Updated On: 23 July, 2023 08:24 AM IST | Mumbai | Jane Borges
Author-journalist and mid-day columnist Lindsay Pereira’s soon-to-release novel revisits an Indian epic and a time that redefined the social fabric of Mumbai

Radhabai Chawl in Jogeshwari East where six people were burnt to death in January 1993. This incident became one of the defining moments of the riots that many including Pereira say, changed Mumbai forever. mid-day file photo
Lindsay Pereira’s second novel has been in the making for nearly 15 years. “I kept thinking about it in some form or another.

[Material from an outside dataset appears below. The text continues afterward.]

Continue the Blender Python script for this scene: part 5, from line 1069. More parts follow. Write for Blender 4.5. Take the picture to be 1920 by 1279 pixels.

But, I would keep putting it off, because it was really easy for it to tip over into cliché,” he tells us over a call from the US. Where his first book, Gods and Ends, offered a telling portrait of a motley bunch of Catholic residents living in Orlem’s Obrigado Mansion, The Memoirs of Valmiki Rao (Penguin Random House), takes us into the decrepit chawl of Ganga Niwas in Parel, which becomes the canvas for his retelling of the Ramayana. “Everyone has their version of the epic, and everyone assumes they know it. So, I was quite wary. I started writing, and then abandoned it, and even asked myself, ‘Why I am doing this?’ But it got to a point, where I thought if I don’t do it, I would never be able to get it out of my system.”
One thing was certain, though. Pereira wanted to tie his story to an event that he says was important to him: The Mumbai riots of 1992-93. “I still feel very strongly about it,” he says, “I draw a straight line from when it happened to the state of Mumbai today, and hold the riots responsible for the irreversible damage to the fabric of the city—the ghettoisation, the rise of bigotry and the insistence on people conforming to ideas that come from a certain set of politicians. What hurts me the most is that people who were responsible for it, have been absolved of all responsibility over time.”